BEGIN Extracted information

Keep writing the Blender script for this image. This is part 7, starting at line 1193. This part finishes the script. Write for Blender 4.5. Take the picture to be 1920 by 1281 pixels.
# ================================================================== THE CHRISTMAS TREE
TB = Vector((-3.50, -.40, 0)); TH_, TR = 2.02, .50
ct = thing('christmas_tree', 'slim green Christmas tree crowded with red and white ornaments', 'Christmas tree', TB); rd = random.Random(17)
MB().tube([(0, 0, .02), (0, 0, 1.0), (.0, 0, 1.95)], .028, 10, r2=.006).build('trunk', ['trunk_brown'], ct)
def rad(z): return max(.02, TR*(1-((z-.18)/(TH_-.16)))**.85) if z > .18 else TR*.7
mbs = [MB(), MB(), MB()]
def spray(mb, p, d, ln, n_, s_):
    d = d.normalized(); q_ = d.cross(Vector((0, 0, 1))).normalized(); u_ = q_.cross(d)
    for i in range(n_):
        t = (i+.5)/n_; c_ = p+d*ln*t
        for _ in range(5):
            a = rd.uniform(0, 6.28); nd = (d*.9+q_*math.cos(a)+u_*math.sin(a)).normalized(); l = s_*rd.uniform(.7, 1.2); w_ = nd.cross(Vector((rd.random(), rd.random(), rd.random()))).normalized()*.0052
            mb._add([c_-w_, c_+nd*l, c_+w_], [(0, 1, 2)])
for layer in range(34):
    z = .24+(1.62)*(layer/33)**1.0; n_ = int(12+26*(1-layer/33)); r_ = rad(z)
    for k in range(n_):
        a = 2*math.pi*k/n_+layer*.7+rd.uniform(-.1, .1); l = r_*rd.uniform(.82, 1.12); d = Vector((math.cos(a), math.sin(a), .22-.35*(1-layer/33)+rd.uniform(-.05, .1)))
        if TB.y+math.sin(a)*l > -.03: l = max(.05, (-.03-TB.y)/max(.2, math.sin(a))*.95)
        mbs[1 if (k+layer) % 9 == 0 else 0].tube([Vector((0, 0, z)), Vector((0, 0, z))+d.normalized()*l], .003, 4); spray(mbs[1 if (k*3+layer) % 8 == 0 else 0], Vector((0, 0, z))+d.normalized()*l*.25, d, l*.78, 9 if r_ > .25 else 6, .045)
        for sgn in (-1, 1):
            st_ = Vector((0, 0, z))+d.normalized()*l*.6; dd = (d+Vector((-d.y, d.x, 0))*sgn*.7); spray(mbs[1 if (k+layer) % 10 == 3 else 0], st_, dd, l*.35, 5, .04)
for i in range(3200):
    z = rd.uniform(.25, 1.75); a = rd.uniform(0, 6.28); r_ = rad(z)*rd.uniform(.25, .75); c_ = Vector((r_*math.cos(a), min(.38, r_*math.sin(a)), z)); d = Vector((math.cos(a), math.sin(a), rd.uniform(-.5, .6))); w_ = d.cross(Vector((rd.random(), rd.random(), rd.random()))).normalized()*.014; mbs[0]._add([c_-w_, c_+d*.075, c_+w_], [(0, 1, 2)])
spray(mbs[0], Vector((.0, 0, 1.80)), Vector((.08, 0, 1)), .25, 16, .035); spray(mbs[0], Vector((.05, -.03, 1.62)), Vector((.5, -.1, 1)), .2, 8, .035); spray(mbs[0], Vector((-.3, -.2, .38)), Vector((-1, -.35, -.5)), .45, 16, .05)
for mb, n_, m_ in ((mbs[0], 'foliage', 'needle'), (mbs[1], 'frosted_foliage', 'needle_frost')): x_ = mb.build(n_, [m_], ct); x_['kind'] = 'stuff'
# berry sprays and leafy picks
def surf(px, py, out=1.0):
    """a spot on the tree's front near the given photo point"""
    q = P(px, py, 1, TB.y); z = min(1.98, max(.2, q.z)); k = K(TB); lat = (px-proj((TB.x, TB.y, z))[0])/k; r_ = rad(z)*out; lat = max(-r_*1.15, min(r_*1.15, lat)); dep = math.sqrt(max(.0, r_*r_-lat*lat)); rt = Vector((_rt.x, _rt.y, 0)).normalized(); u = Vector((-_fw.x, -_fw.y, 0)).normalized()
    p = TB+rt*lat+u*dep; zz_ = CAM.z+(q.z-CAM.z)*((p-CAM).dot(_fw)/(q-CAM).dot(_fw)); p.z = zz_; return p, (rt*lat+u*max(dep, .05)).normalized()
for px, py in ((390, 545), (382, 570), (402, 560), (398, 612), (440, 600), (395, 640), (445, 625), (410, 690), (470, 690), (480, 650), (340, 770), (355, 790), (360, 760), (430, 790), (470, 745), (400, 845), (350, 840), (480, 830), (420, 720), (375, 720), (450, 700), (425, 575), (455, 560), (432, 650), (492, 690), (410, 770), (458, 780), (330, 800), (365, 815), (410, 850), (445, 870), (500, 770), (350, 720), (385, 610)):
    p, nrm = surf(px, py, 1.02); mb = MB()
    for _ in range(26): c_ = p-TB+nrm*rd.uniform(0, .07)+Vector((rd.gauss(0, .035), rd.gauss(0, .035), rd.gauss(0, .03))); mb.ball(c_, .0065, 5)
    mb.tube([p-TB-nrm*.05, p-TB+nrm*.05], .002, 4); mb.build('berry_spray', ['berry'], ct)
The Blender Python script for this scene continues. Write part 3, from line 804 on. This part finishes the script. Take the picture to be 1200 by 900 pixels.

END Extracted information

Problem requirements - Quote each line above in full, word for word.

Answer in full -
Keep writing the Blender script for this image. This is part 7, starting at line 1193. This part finishes the script. Write for Blender 4.5. Take the picture to be 1920 by 1281 pixels.
# ================================================================== THE CHRISTMAS TREE
TB = Vector((-3.50, -.40, 0)); TH_, TR = 2.02, .50
ct = thing('christmas_tree', 'slim green Christmas tree crowded with red and white ornaments', 'Christmas tree', TB); rd = random.Random(17)
MB().tube([(0, 0, .02), (0, 0, 1.0), (.0, 0, 1.95)], .028, 10, r2=.006).build('trunk', ['trunk_brown'], ct)
def rad(z): return max(.02, TR*(1-((z-.18)/(TH_-.16)))**.85) if z > .18 else TR*.7
mbs = [MB(), MB(), MB()]
def spray(mb, p, d, ln, n_, s_):
    d = d.normalized(); q_ = d.cross(Vector((0, 0, 1))).normalized(); u_ = q_.cross(d)
    for i in range(n_):
        t = (i+.5)/n_; c_ = p+d*ln*t
        for _ in range(5):
            a = rd.uniform(0, 6.28); nd = (d*.9+q_*math.cos(a)+u_*math.sin(a)).normalized(); l = s_*rd.uniform(.7, 1.2); w_ = nd.cross(Vector((rd.random(), rd.random(), rd.random()))).normalized()*.0052
            mb._add([c_-w_, c_+nd*l, c_+w_], [(0, 1, 2)])
for layer in range(34):
    z = .24+(1.62)*(layer/33)**1.0; n_ = int(12+26*(1-layer/33)); r_ = rad(z)
    for k in range(n_):
        a = 2*math.pi*k/n_+layer*.7+rd.uniform(-.1, .1); l = r_*rd.uniform(.82, 1.12); d = Vector((math.cos(a), math.sin(a), .22-.35*(1-layer/33)+rd.uniform(-.05, .1)))
        if TB.y+math.sin(a)*l > -.03: l = max(.05, (-.03-TB.y)/max(.2, math.sin(a))*.95)
        mbs[1 if (k+layer) % 9 == 0 else 0].tube([Vector((0, 0, z)), Vector((0, 0, z))+d.normalized()*l], .003, 4); spray(mbs[1 if (k*3+layer) % 8 == 0 else 0], Vector((0, 0, z))+d.normalized()*l*.25, d, l*.78, 9 if r_ > .25 else 6, .045)
        for sgn in (-1, 1):
            st_ = Vector((0, 0, z))+d.normalized()*l*.6; dd = (d+Vector((-d.y, d.x, 0))*sgn*.7); spray(mbs[1 if (k+layer) % 10 == 3 else 0], st_, dd, l*.35, 5, .04)
for i in range(3200):
    z = rd.uniform(.25, 1.75); a = rd.uniform(0, 6.28); r_ = rad(z)*rd.uniform(.25, .75); c_ = Vector((r_*math.cos(a), min(.38, r_*math.sin(a)), z)); d = Vector((math.cos(a), math.sin(a), rd.uniform(-.5, .6))); w_ = d.cross(Vector((rd.random(), rd.random(), rd.random()))).normalized()*.014; mbs[0]._add([c_-w_, c_+d*.075, c_+w_], [(0, 1, 2)])
spray(mbs[0], Vector((.0, 0, 1.80)), Vector((.08, 0, 1)), .25, 16, .035); spray(mbs[0], Vector((.05, -.03, 1.62)), Vector((.5, -.1, 1)), .2, 8, .035); spray(mbs[0], Vector((-.3, -.2, .38)), Vector((-1, -.35, -.5)), .45, 16, .05)
for mb, n_, m_ in ((mbs[0], 'foliage', 'needle'), (mbs[1], 'frosted_foliage', 'needle_frost')): x_ = mb.build(n_, [m_], ct); x_['kind'] = 'stuff'
# berry sprays and leafy picks
def surf(px, py, out=1.0):
    """a spot on the tree's front near the given photo point"""
    q = P(px, py, 1, TB.y); z = min(1.98, max(.2, q.z)); k = K(TB); lat = (px-proj((TB.x, TB.y, z))[0])/k; r_ = rad(z)*out; lat = max(-r_*1.15, min(r_*1.15, lat)); dep = math.sqrt(max(.0, r_*r_-lat*lat)); rt = Vector((_rt.x, _rt.y, 0)).normalized(); u = Vector((-_fw.x, -_fw.y, 0)).normalized()
    p = TB+rt*lat+u*dep; zz_ = CAM.z+(q.z-CAM.z)*((p-CAM).dot(_fw)/(q-CAM).dot(_fw)); p.z = zz_; return p, (rt*lat+u*max(dep, .05)).normalized()
for px, py in ((390, 545), (382, 570), (402, 560), (398, 612), (440, 600), (395, 640), (445, 625), (410, 690), (470, 690), (480, 650), (340, 770), (355, 790), (360, 760), (430, 790), (470, 745), (400, 845), (350, 840), (480, 830), (420, 720), (375, 720), (450, 700), (425, 575), (455, 560), (432, 650), (492, 690), (410, 770), (458, 780), (330, 800), (365, 815), (410, 850), (445, 870), (500, 770), (350, 720), (385, 610)):
    p, nrm = surf(px, py, 1.02); mb = MB()
    for _ in range(26): c_ = p-TB+nrm*rd.uniform(0, .07)+Vector((rd.gauss(0, .035), rd.gauss(0, .035), rd.gauss(0, .03))); mb.ball(c_, .0065, 5)
    mb.tube([p-TB-nrm*.05, p-TB+nrm*.05], .002, 4); mb.build('berry_spray', ['berry'], ct)
The Blender Python script for this scene continues. Write part 3, from line 804 on. This part finishes the script. Take the picture to be 1200 by 900 pixels.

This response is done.